I don't intend to come over as ungrateful but I feel like the world is out to get me at the moment. I feel as if each aspect of my life has fallen and sitting at rock bottom.
I'm currently in the process of selling my apartment because I can't afford to live here anymore. I'm due to move out in the next few weeks. Although it's probably the wrong decision, I've sought out every other possibility in order to keep it but the decision has been made and it's sold. I kind of take this as a blessing as I won't longer be stuck in a cycle of working just to pay bills and at last gives me the chance to move out of this town.
Selling the apartment has kind of hit me hard though with what I do next with my life. I expected either of my parents (who are separated) to take me back for a short time while I get my life back on track, however the general mood I was getting that they didn't particularly want me; which is totally cool as people move on. This kind of leaves my boyfriend, who has happily said I can move in with his parents for a while, in the meantime we potentially look at a place together to rent. The trouble is I can't find myself staying with him and I can't find it in myself to finish things with him at the moment. He's my emotional rock and feels like my best friend at the moment, but we don't get intimate anymore and I've kind of lost feelings towards him that way. I know I should end things but I don't feel stable enough to do it, and I get so lonely living in my place for years that him coming along was a blessing.

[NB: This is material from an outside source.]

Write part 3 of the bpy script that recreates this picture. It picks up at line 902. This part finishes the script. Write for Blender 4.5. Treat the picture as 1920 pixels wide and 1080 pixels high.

Oh, and for the record I'm in a crappy paid job which, as I stated above, just about covers my bills leaving me with no car or much spending money to go out and enjoy. So I kind of feel broken and let down in all aspects of my life to be honest. I don't know where to start, all I know is I'm gonna be without my flat soon and most probably moving in with a guy I don't think I should be with. The feeling gets worse at times, especially when I see how successful my family are doing around me. Where on earth do I start?